Jackson Jr., who served in Congress for 17 years, resigned in 2012 during a criminal investigation for conspiring to defraud his reelection campaign of $750,000 over a span of 10 years.
He says in a letter to Hunter Biden there are 77 million Americans who have served their sentences, have not committed any new offenses, but are still imprisoned by guilt, shame and blame.
Jackson Jr. says that only a complete, absolute and unconditional pardon from the President of the United States can give these “debt-paid fellow citizens” a “new life on earth.”
His letter comes after his father, Reverend Jesse Jackson Sr., made a similar appeal to President Biden earlier this month.
In it the civil rights leader urged Biden’s “consideration for a full and absolute pardon for your son, and for mine …”
Jackson Jr. says he is appealing to Hunter to intercede because he feels a kindred spirit – father to father, and son to son – to ask on behalf of the many other sons and daughters throughout our country who don’t have a voice.
Coincidentally, on the same day the elder Jackson sent his letter to Biden, the president’s son was granted a “full and unconditional pardon” for offenses from Jan. 1, 2014 through Dec. 1, 2024.
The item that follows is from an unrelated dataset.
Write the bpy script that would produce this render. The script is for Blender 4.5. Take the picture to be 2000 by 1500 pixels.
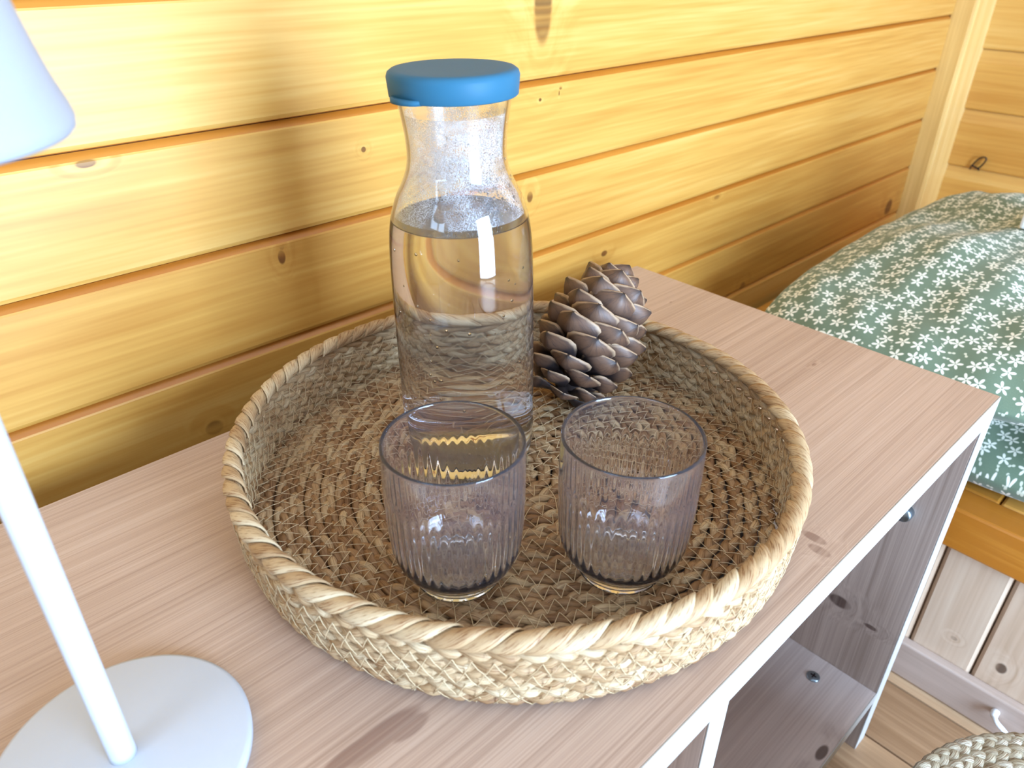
import bpy, math, random
import numpy as np
from mathutils import Matrix, Vector, Euler

random.seed(7)
RNG = np.random.default_rng(7)
PI = math.pi
for o in list(bpy.data.objects):
    bpy.data.objects.remove(o)
SC = bpy.context.scene
COL = SC.collection

# ------------------------------------------------------------------ camera
cam_d = bpy.data.cameras.new('camera')
cam = bpy.data.objects.new('camera', cam_d)
COL.objects.link(cam)
RX = Vector((0.72913781, -0.68433061, 0.00704795))
DN = Vector((-0.34870244, -0.38035607, -0.85658384))
FW = Vector((0.58886727, 0.62211003, -0.51595974))
Mc = Matrix((RX, -DN, -FW)).transposed().to_4x4()
Mc.translation = Vector((0, 0, 0.35))
cam.matrix_world = Mc
cam_d.sensor_width = 36
cam_d.lens = 1469.5 / 2000 * 36
cam_d.clip_start = 0.01
cam_d.dof.use_dof = True
cam_d.dof.focus_distance = 0.54
cam_d.dof.aperture_fstop = 10
SC.camera = cam

# ------------------------------------------------------------------ light
world = bpy.data.worlds.new('world')
SC.world = world
world.use_nodes = True
bg = world.node_tree.nodes['Background']
bg.inputs[0].default_value = (0.72, 0.86, 1.0, 1)
bg.inputs[1].default_value = 1.2
world.cycles.sampling_method = 'NONE'
DOORX0, DOORX1, DOORZ1, YF = -0.10, 0.78, 0.98, -1.6
ld = bpy.data.lights.new('door_daylight', 'AREA')
ld.shape = 'RECTANGLE'
ld.size, ld.size_y = DOORX1 - DOORX0 - .04, 1.43
ld.energy = 112
ld.color = (0.49, 0.70, 1.0)
lo = bpy.data.objects.new('door_daylight', ld)
lo.location = ((DOORX0 + DOORX1) / 2, YF - .03, .245)
lo.rotation_euler = (PI / 2, 0, 0)
COL.objects.link(lo)
WINY0, WINY1, WINZ0, WINZ1 = -.45, .35, .55, 1.40
l2 = bpy.data.lights.new('window_daylight', 'AREA')
l2.shape = 'RECTANGLE'
l2.size, l2.size_y = WINZ1 - WINZ0 - .02, WINY1 - WINY0 - .02
l2.energy = 12
l2.color = (0.49, 0.70, 1.0)
lw = bpy.data.objects.new('window_daylight', l2)
lw.location = (-1.53, (WINY0 + WINY1) / 2, (WINZ0 + WINZ1) / 2)
lw.rotation_euler = (0, -PI / 2, 0)
COL.objects.link(lw)
vs = SC.view_settings
vs.view_transform = 'Standard'
vs.look = 'None'
vs.gamma = 1
vs.use_curve_mapping = False
vs.exposure = 0.38
SC.cycles.max_bounces = 12
SC.cycles.transmission_bounces = 12
SC.cycles.diffuse_bounces = 3
SC.cycles.glossy_bounces = 3
SC.cycles.use_denoising = True
SC.cycles.use_adaptive_sampling = True
SC.cycles.adaptive_threshold = .05
SC.cycles.use_light_tree = False
SC.cycles.sample_clamp_indirect = 60


# ------------------------------------------------------------------ helpers
def lin(r, g, b):
    f = lambda c: (c / 255 / 12.92) if c <= 10 else ((c / 255 + .055) / 1.055) ** 2.4
    return (f(r), f(g), f(b), 1)


class NT:
    def __init__(s, name):
        s.m = bpy.data.materials.new(name)
        s.m.use_nodes = True
        s.t = s.m.node_tree
        s.b = s.t.nodes['Principled BSDF']

    def n(s, typ, **kw):
        x = s.t.nodes.new(typ)
        for k, v in kw.items():
            setattr(x, k, v)
        return x

    def put(s, inp, v):
        if isinstance(v, bpy.types.NodeSocket):
            s.t.links.new(v, inp)
        else:
            inp.default_value = v

    def set(s, **kw):
        for k, v in kw.items():
            s.put(s.b.inputs[k.replace('_', ' ')], v)

    def math(s, op, a, b=0.0, c=None):
        x = s.n('ShaderNodeMath', operation=op)
        s.put(x.inputs[0], a)
        s.put(x.inputs[1], b)
        if c is not None:
            s.put(x.inputs[2], c)
        return x.outputs[0]

    def vmath(s, op, a, b=(0, 0, 0), out=0):
        x = s.n('ShaderNodeVectorMath', operation=op)
        s.put(x.inputs[0], a)
        s.put(x.inputs[1], b)
        return x.outputs[out]

    def length(s, a):
        x = s.n('ShaderNodeVectorMath', operation='LENGTH')
        s.put(x.inputs[0], a)
        return x.outputs['Value']

    def noise(s, vec, scale, detail=4, rough=.55, dist=0.0):
        x = s.n('ShaderNodeTexNoise')
        s.put(x.inputs['Vector'], vec)
        x.inputs['Scale'].default_value = scale
        x.inputs['Detail'].default_value = detail
        x.inputs['Roughness'].default_value = rough
        x.inputs['Distortion'].default_value = dist
        return x.outputs['Fac']

    def ramp(s, fac, stops):
        x = s.n('ShaderNodeValToRGB')
        s.put(x.inputs[0], fac)
        e = x.color_ramp.elements
        while len(e) < len(stops):
            e.new(.5)
        for el, (p, c) in zip(e, stops):
            el.position = p
            el.color = c
        return x.outputs[0]

    def mix(s, fac, a, b, mode='MIX'):
        x = s.n('ShaderNodeMix', data_type='RGBA', blend_type=mode)
        s.put(x.inputs[0], fac)
        s.put(x.inputs[6], a)
        s.put(x.inputs[7], b)
        return x.outputs[2]

    def smooth(s, v, a, b):
        x = s.n('ShaderNodeMapRange', interpolation_type='SMOOTHSTEP')
        s.put(x.inputs[0], v)
        x.inputs[1].default_value = a
        x.inputs[2].default_value = b
        return x.outputs[0]

    def bump(s, h, strength=.2, dist=.001):
        x = s.n('ShaderNodeBump')
        x.inputs['Strength'].default_value = strength
        x.inputs['Distance'].default_value = dist
        s.put(x.inputs['Height'], h)
        s.put(s.b.inputs['Normal'], x.outputs[0])

    def pos(s):
        return s.n('ShaderNodeNewGeometry').outputs['Position']

    def rand(s):
        return s.n('ShaderNodeObjectInfo').outputs['Random']

    def attr(s, name):
        x = s.n('ShaderNodeAttribute', attribute_name=name)
        return x.outputs['Vector']

    def sep(s, v):
        x = s.n('ShaderNodeSeparateXYZ')
        s.put(x.inputs[0], v)
        return x.outputs

    def comb(s, a=0.0, b=0.0, c=0.0):
        x = s.n('ShaderNodeCombineXYZ')
        s.put(x.inputs[0], a)
        s.put(x.inputs[1], b)
        s.put(x.inputs[2], c)
        return x.outputs[0]


def wood(name, axis, cols, rough=.4, coat=.25, knots=(), knot_col=(120, 78, 40), per_obj=.35, grain=1.0, bump=0, wt=(.55, .3, .35), ks=.9):
    """grain runs along `axis` (0,1,2) in world space; knots: (centre xyz, radii xyz)"""
    m = NT(name)
    p = m.pos()
    r = m.rand()
    off = m.vmath('SCALE', (7.3, 3.1, 5.7))
    off.node.inputs['Scale'].default_value = 1
    m.put(off.node.inputs['Scale'], r)
    q = m.vmath('ADD', p, off)
    kmask = None
    warp = lmin = None
    for c, rad in knots:
        d = m.vmath('SUBTRACT', p, c)
        d = m.vmath('DIVIDE', d, rad)
        l = m.length(d)
        lmin = l if lmin is None else m.math('MINIMUM', lmin, l)
    if lmin is not None:
        kmask = m.smooth(lmin, 1.15, .75)
        warp = m.smooth(lmin, 4.5, .5)
    sc = [38 * grain] * 3
    sc[axis] = 1.6
    v = m.vmath('MULTIPLY', q, tuple(sc))
    if warp is not None:
        ww = m.math('MULTIPLY', warp, 1.1)
        v = m.vmath('ADD', v, m.comb(ww, ww, ww))
    g1 = m.noise(v, 1.0, 2, .6, .6)
    sc2 = [230 * grain] * 3
    sc2[axis] = 7
    g2 = m.noise(m.vmath('MULTIPLY', q, tuple(sc2)), 1.0, 1, .5)
    big = m.noise(m.vmath('MULTIPLY', q, tuple([9 if i != axis else 1.2 for i in range(3)])), 1.0, 0)
    f = m.math('ADD', m.math('MULTIPLY', g1, wt[0]), m.math('MULTIPLY', g2, wt[1]))
    f = m.math('ADD', f, m.math('MULTIPLY', m.math('SUBTRACT', big, .5), wt[2]))
    f = m.math('ADD', f, m.math('MULTIPLY', m.math('SUBTRACT', r, .5), per_obj))
    c = m.ramp(f, [(.22, lin(*cols[0])), (.45, lin(*cols[1])), (.68, lin(*cols[2]))])
    if kmask is not None:
        kn = m.mix(g2, lin(*knot_col), lin(*[int(x * .55) for x in knot_col]))
        c = m.mix(m.math('MULTIPLY', m.math('MULTIPLY', kmask, ks), m.smooth(g1, .25, .6)), c, kn)
    m.set(Base_Color=c, Roughness=rough)
    m.b.inputs['Specular IOR Level'].default_value = .5 + coat * .5
    if bump:
        m.bump(g2, bump, .0008)
    return m.m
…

“Perhaps for such a time as this, you too are called to be an advocate for the full pardon of the debt-paid felon,” Jackson Jr. writes in the letter. “I do not advocate for pardons for serious offenders – there are those who must be incarcerated until they are rehabilitated. Today, I am advocating for the debt-paid felon who remains under ‘judgement,’ stigmatized in the eyes of our government and society because of a modern creation of ‘class’ called felonization.”